Resilience of the stock market in 2024

Despite these limitations, Akpata acknowledged the resilience of the Nigerian stock market in 2024 despite the economic challenges

 

“But from the stock market point of view, year-to-day return is just 30%. That 30% is kind of what was initially concentrated because the year-to-date return was 30% by April and it’s been flat since April.

 

“The initial run-up in that index, the all-share index was highly concentrated in a couple of very large stocks, the likes of Dangote Cement, BUA Foods, Geregu Power, and a few others that had very exceptional performance in Q1. But ever since then, the return position has kind of broadened out,” he stated.

 

Key drivers of market performance

Akpata identified the banking and petroleum sectors as the primary drivers of stock market performance in 2024.

 

Banking sector: Akpata explained how Nigerian banks have benefitted from significant economic changes in 2024, particularly in foreign exchange (FX) and interest rates

 

“The banks have somewhat benefited from big changes this year.
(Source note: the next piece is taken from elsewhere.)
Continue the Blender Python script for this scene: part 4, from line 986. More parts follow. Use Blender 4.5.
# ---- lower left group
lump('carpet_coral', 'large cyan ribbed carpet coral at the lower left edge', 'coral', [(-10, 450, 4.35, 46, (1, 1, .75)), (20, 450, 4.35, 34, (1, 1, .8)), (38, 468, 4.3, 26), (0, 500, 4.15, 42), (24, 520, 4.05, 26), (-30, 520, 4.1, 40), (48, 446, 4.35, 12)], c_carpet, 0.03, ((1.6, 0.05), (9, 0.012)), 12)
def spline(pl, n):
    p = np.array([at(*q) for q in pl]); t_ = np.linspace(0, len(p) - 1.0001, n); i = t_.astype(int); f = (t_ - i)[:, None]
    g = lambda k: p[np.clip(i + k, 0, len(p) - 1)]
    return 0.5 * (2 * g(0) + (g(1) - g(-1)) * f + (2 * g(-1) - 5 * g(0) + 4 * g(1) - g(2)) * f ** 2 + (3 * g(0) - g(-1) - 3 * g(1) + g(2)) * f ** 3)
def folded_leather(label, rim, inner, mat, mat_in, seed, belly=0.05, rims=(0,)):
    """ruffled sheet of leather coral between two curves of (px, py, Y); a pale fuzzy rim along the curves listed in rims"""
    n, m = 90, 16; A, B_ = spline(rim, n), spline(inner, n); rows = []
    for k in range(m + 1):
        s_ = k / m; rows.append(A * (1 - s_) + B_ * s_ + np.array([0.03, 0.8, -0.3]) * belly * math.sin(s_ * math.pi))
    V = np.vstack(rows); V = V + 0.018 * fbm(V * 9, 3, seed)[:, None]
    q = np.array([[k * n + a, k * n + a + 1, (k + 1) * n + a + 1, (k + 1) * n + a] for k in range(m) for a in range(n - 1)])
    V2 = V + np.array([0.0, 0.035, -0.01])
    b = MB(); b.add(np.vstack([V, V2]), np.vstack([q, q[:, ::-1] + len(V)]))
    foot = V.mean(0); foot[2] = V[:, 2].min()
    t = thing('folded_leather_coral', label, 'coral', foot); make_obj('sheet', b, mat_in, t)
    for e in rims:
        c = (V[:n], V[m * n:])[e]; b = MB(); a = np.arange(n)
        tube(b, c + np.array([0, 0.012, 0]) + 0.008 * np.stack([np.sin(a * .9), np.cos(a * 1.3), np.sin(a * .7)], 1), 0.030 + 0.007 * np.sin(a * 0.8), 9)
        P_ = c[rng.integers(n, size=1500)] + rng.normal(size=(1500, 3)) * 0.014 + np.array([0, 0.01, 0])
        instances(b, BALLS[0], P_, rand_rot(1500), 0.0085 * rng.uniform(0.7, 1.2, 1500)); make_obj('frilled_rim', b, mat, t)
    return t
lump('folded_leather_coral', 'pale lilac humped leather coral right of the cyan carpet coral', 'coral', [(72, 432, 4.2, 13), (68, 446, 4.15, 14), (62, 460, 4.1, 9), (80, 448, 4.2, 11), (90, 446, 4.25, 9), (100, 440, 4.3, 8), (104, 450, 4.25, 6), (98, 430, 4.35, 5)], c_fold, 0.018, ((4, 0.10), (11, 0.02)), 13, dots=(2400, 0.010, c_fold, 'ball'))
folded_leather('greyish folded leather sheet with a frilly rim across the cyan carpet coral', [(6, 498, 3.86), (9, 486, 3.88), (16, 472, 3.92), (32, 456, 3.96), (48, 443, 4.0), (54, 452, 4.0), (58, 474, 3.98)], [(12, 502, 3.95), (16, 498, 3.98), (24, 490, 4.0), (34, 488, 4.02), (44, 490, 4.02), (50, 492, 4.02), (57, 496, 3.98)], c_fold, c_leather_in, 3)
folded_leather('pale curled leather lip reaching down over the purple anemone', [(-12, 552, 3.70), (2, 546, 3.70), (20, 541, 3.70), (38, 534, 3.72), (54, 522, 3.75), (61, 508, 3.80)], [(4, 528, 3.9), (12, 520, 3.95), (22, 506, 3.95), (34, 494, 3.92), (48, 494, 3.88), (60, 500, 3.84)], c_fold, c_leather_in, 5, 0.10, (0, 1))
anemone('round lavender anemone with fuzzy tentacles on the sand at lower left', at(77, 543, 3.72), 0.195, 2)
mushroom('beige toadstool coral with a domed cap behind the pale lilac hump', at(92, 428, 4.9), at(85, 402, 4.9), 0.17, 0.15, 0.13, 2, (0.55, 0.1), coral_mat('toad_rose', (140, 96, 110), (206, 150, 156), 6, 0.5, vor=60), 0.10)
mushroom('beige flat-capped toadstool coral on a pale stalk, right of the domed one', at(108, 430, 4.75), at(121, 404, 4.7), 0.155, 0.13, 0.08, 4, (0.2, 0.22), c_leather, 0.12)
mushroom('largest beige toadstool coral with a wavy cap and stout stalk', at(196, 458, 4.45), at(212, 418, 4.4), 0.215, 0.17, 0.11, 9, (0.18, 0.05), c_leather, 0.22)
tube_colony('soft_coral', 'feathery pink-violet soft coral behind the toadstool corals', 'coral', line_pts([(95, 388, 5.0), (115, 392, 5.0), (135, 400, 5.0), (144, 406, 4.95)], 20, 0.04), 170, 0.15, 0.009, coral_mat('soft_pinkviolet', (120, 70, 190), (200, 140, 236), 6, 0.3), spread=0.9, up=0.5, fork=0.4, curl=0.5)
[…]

One is the FX rates. There was a period where banks had very large FX gains.

 

“And so the government decided that they wanted 70% of those gains. And those gains seem to be disappearing from the accounts of the banks because nobody wants to hand over 70% of their money to the government.

 

“But at the same time, when you look at the interest rate environment, in February last year, the one-year discount on a Treasury bill was 2.25%. In the last auction last week, it was 23.5%. Now, when you have that kind of movement, basically a 10-fold movement in rates, somebody is benefiting in some way.

 

“And that’s typically the banks because high interest rates mean higher revenues for them, and more often than not, higher margins. Particularly when we are now in an environment where a bank can get about 30% risk-free from the central bank of the Nigerian government. So what are you paying on deposits? The average big bank’s cost of funds is less than 10%.”

 

He further explained that these dynamics mean that banks now have very big margins and are benefiting. They are happy to pass the costs on to customers and shareholders. The net beneficiary is from that

 

Petroleum sector: Akpata disclosed that both upstream and downstream petroleum companies experienced significant revenue growth. He attributed this to petrol price deregulation and favourable exchange rates.

 

“Petrol prices are now four times higher than they were at the start of last year, boosting downstream company revenues. Upstream companies, on the other hand, have benefited from dollar-denominated revenues’ he explained.

 

“Downstream petroleum companies don’t have a choice. There’s no cheap petrol anywhere so they pass those costs on to you 100%,” he said.

 

Challenges faced by listed companies

Akpata also highlighted the challenges some listed companies faced due to macroeconomic conditions. A major issue was the naira’s depreciation, which negatively impacted firms with significant foreign currency liabilities.

“Very large companies like MTN, Nestle, and Dangote Sugar now have negative shareholders’ funds due to foreign exchange losses. It is not a normal situation for such large firms to theoretically have no capital,” Akpata stated.

 

Additionally, rising costs and declining purchasing power limited the ability of some companies to pass on expenses to consumers, further straining their performance.